I see potential for Bernie Chavez. Maybe not of the Jonny Toner level, or even the Nick Brown level, but he reminds me of Mark Roberts. Very good stuff, strong command over all his pitches, and occasionally he will throw it somewhere that makes you sit there with mouth agape wondering how the **** he could think throwing it there would be a good idea and – oh my – that sounds like my car alarm coming from the parking lot behind centerfield.
I see no potential for Ernie Quintero … at least in the Coons organization. The Falcons signed him for almost $800k. I couldn’t come up with the funds to make another offer.
SP Ernie Quintero - $700,000 – NOPE
CF Jesus Maldonado - $466,000 – SIGNED
1B Damian Salazar - $22,000 – SIGNED
SP Fiorenzo DeSanctis - $15,000 – SIGNED
SP Alex Vazquez - $8,000 – SIGNED
TOTAL – $511,000 SIGNED
Next week, Knights and Falcons on a Southeast Tour. Also the trade deadline, but I don’t see anything happening.
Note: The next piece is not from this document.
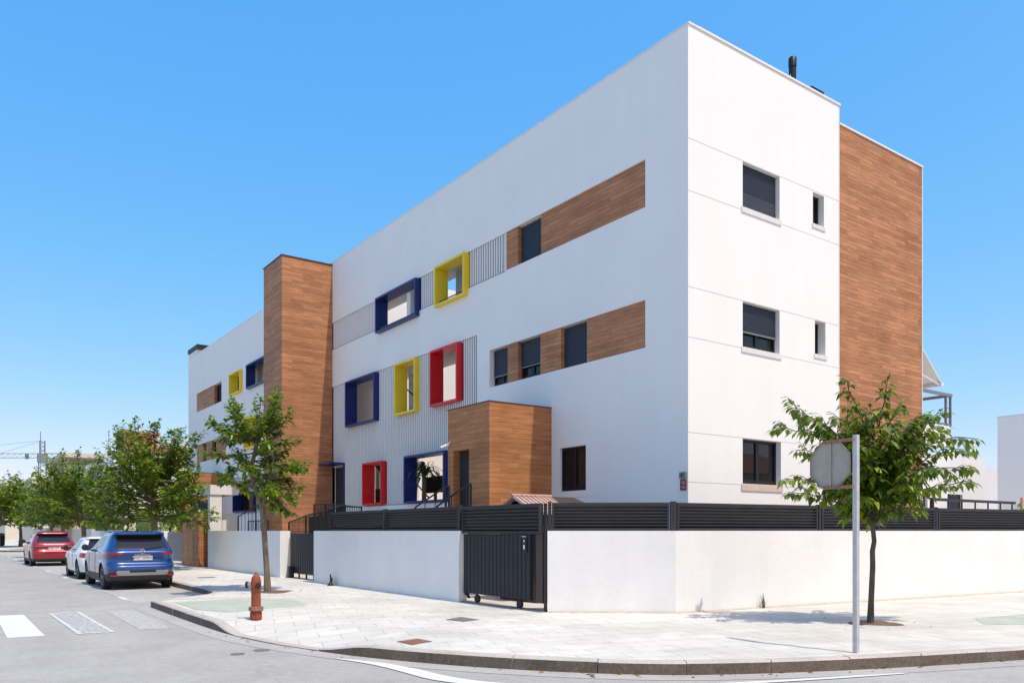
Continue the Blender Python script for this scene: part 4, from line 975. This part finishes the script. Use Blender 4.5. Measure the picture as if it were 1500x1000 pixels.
def car(name, label, x, y, keys, zlev, regions, mats, axles, wheel_r, half, extras):
    """body = stack of rounded plan outlines; local x across, y forward from the rear bumper"""
    g = thing(name, label, 'car', (x, y, 0), 0, 'cars parked along the kerb')
    NR, NS, ex = 22, 44, 7.5
    per = [(-1 + 2 * i / NR, -1) for i in range(NR)] + [(1, -1 + 2 * i / NS) for i in range(NS)] + [(1 - 2 * i / NR, 1) for i in range(NR)] + [(-1, 1 - 2 * i / NS) for i in range(NS)]
    nrm = [((abs(a) ** ex + abs(c) ** ex) ** (1 / ex)) for a, c in per]
    vs = []; N = len(per)
    for z in zlev:
        yr, yf, w = hermite(keys, z)
        for (a, c), q in zip(per, nrm): vs.append((w * a / q, (yr + yf) / 2 + (yf - yr) / 2 * c / q, z))
    fs = []; mi = []
    for j in range(len(zlev) - 1):
        zc = (zlev[j] + zlev[j + 1]) / 2
        for i in range(N):
            k = (i + 1) % N; fs.append((j * N + i, j * N + k, (j + 1) * N + k, (j + 1) * N + i))
            a = (per[i][0] + per[k][0]) / 2; c = (per[i][1] + per[k][1]) / 2
            yc = (vs[j * N + i][1] + vs[j * N + k][1]) / 2
            side = 'rear' if c <= -.999 else ('front' if c >= .999 else 'side'); mi.append(regions(side, a, c, yc, zc))
    fs.append(tuple(range(N - 1, -1, -1))); mi.append(1); t = len(zlev) - 1
    fs.append(tuple(t * N + i for i in range(N))); mi.append(0)
    me = bpy.data.meshes.new('body'); me.from_pydata(vs, [], fs)
    for m_ in mats: me.materials.append(m_)
    me.polygons.foreach_set('material_index', mi); me.update()
    bo = bpy.data.objects.new('tmp', me); COL.objects.link(bo)
    cut = MB()
    for ya in axles:
        for s in (-1, 1): cut.lathe([(wheel_r + .055, 0), (wheel_r + .055, .34)], (s * (half - .3), ya, wheel_r), (s, 0, 0), 28)
    co = cut.build('tmp_cut', mats, weld=True); co.data.polygons.foreach_set('material_index', [1] * len(co.data.polygons))
    md = bo.modifiers.new('b', 'BOOLEAN'); md.operation = 'DIFFERENCE'; md.object = co; md.solver = 'EXACT'
    dg = bpy.context.evaluated_depsgraph_get(); ev = bpy.data.meshes.new_from_object(bo.evaluated_get(dg))
    bpy.data.objects.remove(bo); bpy.data.objects.remove(co)
    names = {0: 'body', 1: 'cladding', 2: 'window_glass', 3: 'tail_light', 4: 'skid_plate', 5: 'trim'}
    for k, nm in names.items():
        if k >= len(mats): continue
        # glass and lamps split into their separate pieces
        b = bmesh.new(); b.from_mesh(ev); bmesh.ops.delete(b, geom=[f for f in b.faces if f.material_index != k], context='FACES')
        if not b.faces: b.free(); continue
        b.faces.ensure_lookup_table(); groups = []
        if k in (2, 3):
            seen = set()
            for f in b.faces:
                if f.index in seen: continue
                st = [f]; isl = []; seen.add(f.index)
                while st:
                    q = st.pop(); isl.append(q.index)
                    for e in q.edges:
                        for h in e.link_faces:
                            if h.index not in seen: seen.add(h.index); st.append(h)
                groups.append(set(isl))
        else: groups = [set(f.index for f in b.faces)]
        for gi in groups:
            b2 = b.copy(); b2.faces.ensure_lookup_table(); bmesh.ops.delete(b2, geom=[f for f in b2.faces if f.index not in gi], context='FACES')
            m2 = bpy.data.meshes.new(nm); 
            for f in b2.faces: f.material_index = 0; f.smooth = True
            b2.to_mesh(m2); b2.free(); m2.materials.append(mats[k]); m2.set_sharp_from_angle(angle=R(40))
            nm2 = nm
            if k == 2:
                cy = sum(v.co.y for v in m2.vertices) / len(m2.vertices); cx = sum(v.co.x for v in m2.vertices) / len(m2.vertices)
                nm2 = 'side_window' if abs(cx) > .3 else ('rear_window' if cy < 1.6 else 'windscreen')
            o = bpy.data.objects.new(nm2, m2); COL.objects.link(o); o.parent = g
        b.free()
    # wheels
    for ya in axles:
        for s in (-1, 1):
            cx = s * (half - .135)
            w_ = MB().lathe([(wheel_r * .62, -.1), (wheel_r * .92, -.105), (wheel_r, -.08), (wheel_r, .08), (wheel_r * .92, .105), (wheel_r * .62, .1)], (cx, ya, wheel_r), (s, 0, 0), 28).build('wheel', MT['tyre'], g, smooth=True, local=True)
            m = MB().lathe([(wheel_r * .64, .02), (wheel_r * .64, .102), (wheel_r * .60, .102), (wheel_r * .58, .05)], (cx, ya, wheel_r), (s, 0, 0), 24)
            for k in range(5):
                t = 2 * math.pi * k / 5; dy, dz = math.cos(t), math.sin(t); px, pz = -dz, dy; R_ = wheel_r * .6
                v = [(cx + s * dpt, ya + dy * rr + px * ww, wheel_r + dz * rr + pz * ww) for dpt in (.06, .095) for rr, ww in ((.03, -.035), (.03, .035), (R_, .05), (R_, -.05))]
                m.add(v, [(0, 1, 2, 3), (4, 7, 6, 5), (0, 4, 5, 1), (1, 5, 6, 2), (2, 6, 7, 3), (3, 7, 4, 0)])
            m.lathe([(.05, .05), (.05, .105)], (cx, ya, wheel_r), (s, 0, 0), 12); m.build('rim', MT['rim'], w_, local=True)
            MB().lathe([(wheel_r * .56, .03), (wheel_r * .56, .04)], (cx, ya, wheel_r), (s, 0, 0), 20).build('brake_disc', MT['plastic'], w_, local=True)
    zb0, zt0 = keys[1][0] + .05, [k[0] for k in keys if k[3] > .82][-1]
    for ya in ((axles[0] + axles[1]) / 2 - .35, (axles[0] + axles[1]) / 2 + .75):
        for sg_ in (-1, 1):
            pts_ = []
            for q in range(9):
                z = zb0 + .1 + (zt0 - zb0 - .1) * q / 8; yr, yf, w_ = hermite(keys, z); c_ = (2 * ya - yr - yf) / (yf - yr)
                pts_.append((sg_ * w_ * (1 - abs(c_) ** ex) ** (1 / ex), ya, z))
            MB().tube(pts_, .006, 5).build('door_seam', MT['plastic'], g, local=True)
    for sg_ in (-1, 1):
        pts_ = []
        for q in range(9):
            z = zb0 + .38 + (zt0 - zb0 - .38) * q / 8; yr, yf, w_ = hermite(keys, z); a_ = .74
            pts_.append((sg_ * a_ * w_, (yr + yf) / 2 - (yf - yr) / 2 * (1 - a_ ** ex) ** (1 / ex) - .002, z))
        MB().tube(pts_, .005, 5).build('tailgate_seam', MT['plastic'], g, local=True)
    extras(g, lambda z: hermite(keys, z))
    return g
def mirror_(g, x, y, z, mat):
    for s in (-1, 1):
        o = MB().lathe([(.03, -.06), (.09, -.05), (.1, .0), (.085, .06), (.03, .09)], (s * (x + .1), y, z), (0, 1, 0), 14).build('mirror', mat, g, smooth=True, local=True)
        MB().tube([(s * (x - .06), y, z - .07), (s * (x + .06), y, z - .04)], .02, 6).build('mirror_arm', MT['plastic'], o, local=True)
def rear_kit(g, prof, zp, txt, w=.52, badge=True, letters=None, zl=None, roof=1.6, wiper=True, col=None, plate_w=None, tilt=0):
    yb = prof(zp)[0] - .018
    p = MB().box(-.26, yb, zp - .055, .26, yb + .012, zp + .055).build('number_plate', MT['plate'], g, local=True)
    text_mesh(txt, .098, MT['black'], p, Matrix.Translation((0, yb - .003, zp)) @ Matrix.Rotation(R(90), 4, 'X'), 'plate_lettering')
    MB().box(-.258, yb - .003, zp - .05, -.222, yb - .001, zp + .05).build('plate_band', MT['blue'], p, local=True)
    if badge:
        zb = zl + .105; yb2 = prof(zb)[0] - .03
        m = MB().lathe([(.058, 0), (.058, .014), (.044, .014), (.044, 0)], (0, yb2, zb), (0, 1, 0), 20).box(-.062, yb2 - .004, zb - .012, .062, yb2 + .01, zb + .012); m.build('badge', MT['chrome'], g, local=True)
    if letters:
        text_mesh(letters, .06, MT['chrome'], g, Matrix.Translation((0, prof(zl)[0] - .02, zl)) @ Matrix.Rotation(R(90), 4, 'X') @ Matrix.Scale(1.55, 4, (1, 0, 0)), 'badge_lettering', .004)
# blue SUV
kb = [(.20, .42, 4.05, .84), (.26, .16, 4.28, .885), (.36, .06, 4.37, .905), (.48, .015, 4.41, .915), (.60, .0, 4.42, .92), (.66, .015, 4.42, .922), (.70, .07, 4.42, .922), (.76, .115, 4.40, .918), (.84, .12, 4.36, .912), (.93, .10, 4.22, .915),
      (1.0, .075, 3.95, .915), (1.06, .10, 3.45, .90), (1.10, .15, 3.2, .875), (1.16, .2, 3.02, .845), (1.30, .34, 2.7, .785), (1.44, .48, 2.36, .72), (1.50, .50, 2.2, .69), (1.52, .36, 2.14, .68), (1.56, .36, 2.0, .66), (1.59, .44, 1.86, .60), (1.615, .68, 1.65, .46), (1.622, .95, 1.5, .25)]
zb_ = [.2, .23, .26, .3, .36, .40, .44, .48, .54, .6, .63, .66, .68, .7, .73, .76, .8, .84, .88, .93, .96, 1.0, 1.03, 1.06, 1.08, 1.1, 1.13, 1.16, 1.2, 1.25, 1.3, 1.35, 1.4, 1.44, 1.47, 1.5, 1.51, 1.52, 1.54, 1.56, 1.575, 1.59, 1.605, 1.615, 1.622]
def reg_blue(side, a, c, y, z):
    if z < .36: return 1
    if side == 'rear':
        if .40 < z < .54 and abs(a) < .74: return 4 if (abs(a) > .36 or z < .46) else 1
        if z < .48: return 1
        if .96 < z < 1.03 and abs(a) > .52: return 3
        if 1.13 < z < 1.5 and abs(a) < .86: return 2
        if 1.5 < z < 1.52: return 1
    if side == 'side':
        if z < .44: return 1
        if .96 < z < 1.06 and y < .36: return 3
        if 1.13 < z < 1.47 and ((y > 1.05 and y < 1.72) or (1.8 < y < 2.62 - (z - 1.13) * 1.2)): return 2
    if side == 'front' and 1.13 < z < 1.5 and abs(a) < .93: return 2
    if side == 'front' and .5 < z < .84 and abs(a) < .6: return 1
    return 0
def ex_blue(g, prof):
    rear_kit(g, prof, .87, 'LWG 12NNN', letters='QASHQAI', zl=.955)
    mirror_(g, .92, 2.95, 1.13, MT['plastic'])
    for s in (-1, 1): MB().tube([(s * .60, .8, 1.59), (s * .62, 1.1, 1.625), (s * .60, 2.0, 1.6)], .018, 6).build('roof_rail', MT['silver'], g, local=True)
    MB().tube([(.0, .8, 1.61), (0, .72, 1.68)], [.03, .006], 6).build('antenna', MT['black'], g, local=True)
    MB().tube([(.05, .14, 1.14), (.4, .17, 1.19), (.52, .18, 1.19)], .016, 6).build('wiper', MT['black'], g, local=True)
    MB().tube([(-.7, .02, .565), (.7, .02, .565)], .006, 6).build('bumper_seam', MT['black'], g, local=True)
    for s in (-1, 1): MB().box(s * .72 - .09, .03, .385, s * .72 + .09, .055, .43).build('reflector', MT['tail'], g, local=True)
    for s in (-1, 1):
        m = MB()
        for yy in (1.05, 1.9): m.box(s * .915 - .012, yy, 1.0, s * .915 + .012, yy + .2, 1.03)
        m.build('door_handle', MT['cblue'], g, local=True)
    MB().box(-.6, .5, .18, .6, 4.0, .24).build('underbody', MT['plastic'], g, local=True)
car('blue_car', 'blue sport utility car parked nearest the corner, seen from behind', 4.63, 23.72, kb, zb_, reg_blue, [MT['cblue'], MT['plastic'], MT['carglass'], MT['tail'], MT['silver']], (.87, 3.53), .345, .92, ex_blue)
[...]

Fun Fact: 38 years ago today, the Coons’ Jorge Salazar doled out six base hits in a 7-5 win in Milwaukee.*
That was five singles, a double, and one run driven in. Jason Turner started the game for Portland in his decline and was done after five innings of 3-run ball. Salazar’s sixth hit didn’t come until the deciding 11th inning before he was driven in on a 2-run double by Cam Green. Matt Higgins also chipped in an RBI single. Jackie Lagarde *tried* to blow the 7-4 lead in the bottom 11th, but only gave up one run before ending the game with a punchout against Gates Golunski.
Golunski – awesome name – spent eight years in the majors, seven of them with the Loggers. A career .248 batter with 46 homers in a power position, he didn’t necessarily help them back then. Salazar won four Gold Gloves and was an All Star three tims in a 16-year career for four teams, Portland being the third stop. He was around for almost all our 1989-1996 dynasty, signing in prior to the 1990 season, and was traded to Pittsburgh in the 1997 collapse. He hit .284 with 23 homers and 648 RBI for his career, but that’s fine for a shortstop. For Portland, he hit .296/.362/.372 with 12 HR and 349 RBI.
…and then there’s Jackie Lagarde, the prototype erratic right-hander that spent most of his 12-year career with the Coons, but in two stints separated by him winding up for the damn Elks. He went 40-44, with 85 saves and a 3.07 ERA. Walks were always his problem, he usually doled out four per nine innings, and sometimes (1995) six…
*This game predates me posting daily lineups, so it’s not available here.